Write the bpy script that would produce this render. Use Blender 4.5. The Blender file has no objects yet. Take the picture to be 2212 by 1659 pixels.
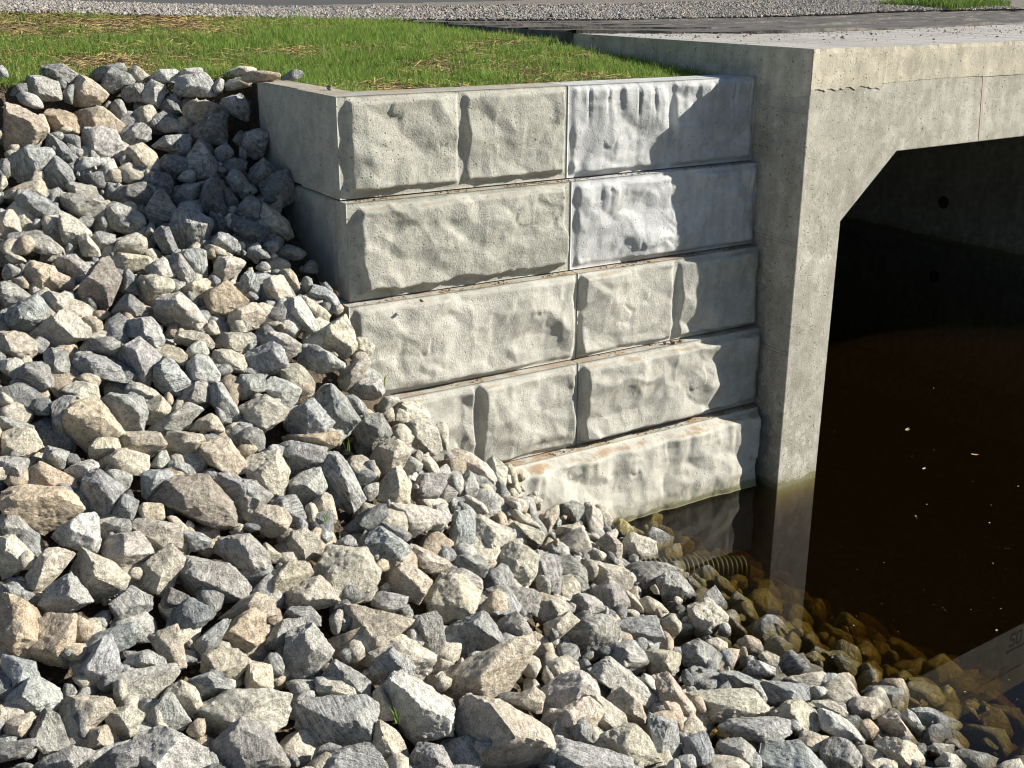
import bpy, math, random
import numpy as np

# ---------------------------------------------------------------- scene scale
# All layout below is worked out in "course heights" (one wall block = 0.4572 m)
# and turned into metres by M(): water surface is z = 0.
K = 0.4572
ZW = 4.988
def M(a):
    a = np.asarray(a, dtype=float) * K
    a[..., 2] += ZW * K
    return a

S = bpy.context.scene
COL = S.collection

# ---------------------------------------------------------------- camera
F = 2542.45                      # focal length in pixels of a 2212 px wide picture
CAM = np.array([-4.7645, -10.5564, 1.0131])
YAW, PITCH, ROLL = 0.57, 0.3272, 0.0047
_cy, _sy, _cp, _sp, _cr, _sr = (math.cos(YAW), math.sin(YAW), math.cos(PITCH), math.sin(PITCH), math.cos(ROLL), math.sin(ROLL))
_f0 = np.array([_sy, _cy, 0.0]); _r0 = np.array([_cy, -_sy, 0.0]); _z = np.array([0, 0, 1.0])
FWD = _f0 * _cp - _z * _sp
_u0 = _f0 * _sp + _z * _cp
RIGHT = _r0 * _cr + _u0 * _sr
UP = -_r0 * _sr + _u0 * _cr
cd = bpy.data.cameras.new('camera')
cd.sensor_width = 36.0
cd.lens = 36.0 * F / 2212.0
cd.clip_start = 0.05
cd.clip_end = 2000.0
cam = bpy.data.objects.new('camera', cd)
COL.objects.link(cam)
import mathutils
mw = mathutils.Matrix.Identity(4)
loc = M(CAM)
for i in range(3):
    mw[i][0], mw[i][1], mw[i][2], mw[i][3] = RIGHT[i], UP[i], -FWD[i], loc[i]
cam.matrix_world = mw
S.camera = cam

def ray(x, y):                   # direction of a picture point (2212 x 1659 grid), depth 1
    return FWD + RIGHT * ((x - 1106.0) / F) - UP * ((y - 829.5) / F)

# ---------------------------------------------------------------- world, sun, exposure
SUN_AZ, SUN_EL = math.radians(118.5), math.radians(29.2)
world = bpy.data.worlds.new('World')
S.world = world
world.use_nodes = True
wn = world.node_tree.nodes
sky = wn.new('ShaderNodeTexSky')
sky.sky_type = 'NISHITA'
sky.sun_disc = False
sky.sun_elevation = SUN_EL
sky.sun_rotation = SUN_AZ
sky.air_density = 1.0
sky.dust_density = 0.6
sky.ozone_density = 1.2
world.node_tree.links.new(sky.outputs[0], wn['Background'].inputs[0])
wn['Background'].inputs[1].default_value = 0.056
sl = bpy.data.lights.new('sun', 'SUN')
sl.energy = 5.0
sl.angle = math.radians(0.53)
sl.color = (1.0, 0.945, 0.83)
sun = bpy.data.objects.new('sun', sl)
COL.objects.link(sun)
_sd = mathutils.Vector((math.sin(SUN_AZ) * math.cos(SUN_EL), math.cos(SUN_AZ) * math.cos(SUN_EL), math.sin(SUN_EL)))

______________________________

■ Task:
From the first line above down to the line with "import numpy as np", reproduce every line and no others, omitting pictures.

■ Exercise result:
Write the bpy script that would produce this render. Use Blender 4.5. The Blender file has no objects yet. Take the picture to be 2212 by 1659 pixels.
import bpy, math, random
import numpy as np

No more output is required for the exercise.